* Dataset content *
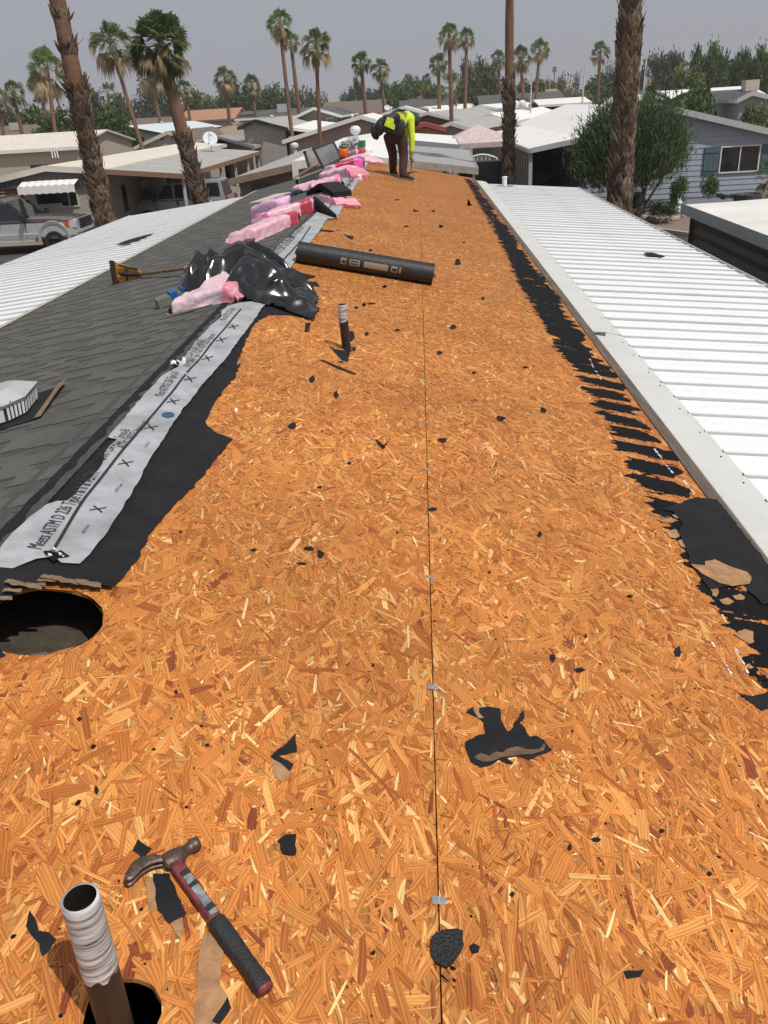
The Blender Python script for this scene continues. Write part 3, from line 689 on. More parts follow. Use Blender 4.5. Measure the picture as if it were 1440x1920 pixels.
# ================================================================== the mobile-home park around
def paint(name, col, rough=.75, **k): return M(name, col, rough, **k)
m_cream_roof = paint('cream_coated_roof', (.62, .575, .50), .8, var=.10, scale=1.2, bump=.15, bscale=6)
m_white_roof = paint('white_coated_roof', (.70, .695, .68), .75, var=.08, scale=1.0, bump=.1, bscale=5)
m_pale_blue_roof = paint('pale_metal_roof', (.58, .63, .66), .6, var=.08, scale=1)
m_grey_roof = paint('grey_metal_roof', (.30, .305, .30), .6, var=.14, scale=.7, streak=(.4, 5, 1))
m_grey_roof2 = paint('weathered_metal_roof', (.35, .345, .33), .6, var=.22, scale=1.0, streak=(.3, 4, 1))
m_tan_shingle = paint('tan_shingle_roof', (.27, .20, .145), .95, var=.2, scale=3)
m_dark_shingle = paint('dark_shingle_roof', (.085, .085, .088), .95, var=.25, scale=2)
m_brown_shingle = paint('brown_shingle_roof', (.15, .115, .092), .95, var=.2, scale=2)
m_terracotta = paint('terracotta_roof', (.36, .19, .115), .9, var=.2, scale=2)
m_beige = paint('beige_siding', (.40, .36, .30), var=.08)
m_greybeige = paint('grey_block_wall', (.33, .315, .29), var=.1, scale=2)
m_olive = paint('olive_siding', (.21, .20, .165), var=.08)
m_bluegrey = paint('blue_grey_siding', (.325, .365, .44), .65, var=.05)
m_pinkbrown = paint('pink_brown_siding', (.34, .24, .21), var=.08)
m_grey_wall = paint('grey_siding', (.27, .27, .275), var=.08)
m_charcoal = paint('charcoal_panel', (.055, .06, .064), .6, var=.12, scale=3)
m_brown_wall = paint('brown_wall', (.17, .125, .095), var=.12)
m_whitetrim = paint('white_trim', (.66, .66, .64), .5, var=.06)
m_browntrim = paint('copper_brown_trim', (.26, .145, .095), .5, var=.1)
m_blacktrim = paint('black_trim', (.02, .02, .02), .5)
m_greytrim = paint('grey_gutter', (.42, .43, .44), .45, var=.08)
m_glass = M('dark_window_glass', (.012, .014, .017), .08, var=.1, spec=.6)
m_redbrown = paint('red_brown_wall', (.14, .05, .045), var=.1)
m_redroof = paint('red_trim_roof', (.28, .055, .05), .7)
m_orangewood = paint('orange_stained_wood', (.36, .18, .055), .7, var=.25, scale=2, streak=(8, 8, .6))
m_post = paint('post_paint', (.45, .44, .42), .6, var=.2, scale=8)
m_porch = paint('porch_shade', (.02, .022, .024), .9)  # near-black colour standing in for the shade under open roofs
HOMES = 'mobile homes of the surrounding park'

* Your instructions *
Exactly and only the lines from the one containing "m_porch = paint('porch_shade', (.02, .022, .024), .9)" through the end of the material are to be reproduced, both ends included.

* Answer to the problem *
m_porch = paint('porch_shade', (.02, .022, .024), .9)  # near-black colour standing in for the shade under open roofs
HOMES = 'mobile homes of the surrounding park'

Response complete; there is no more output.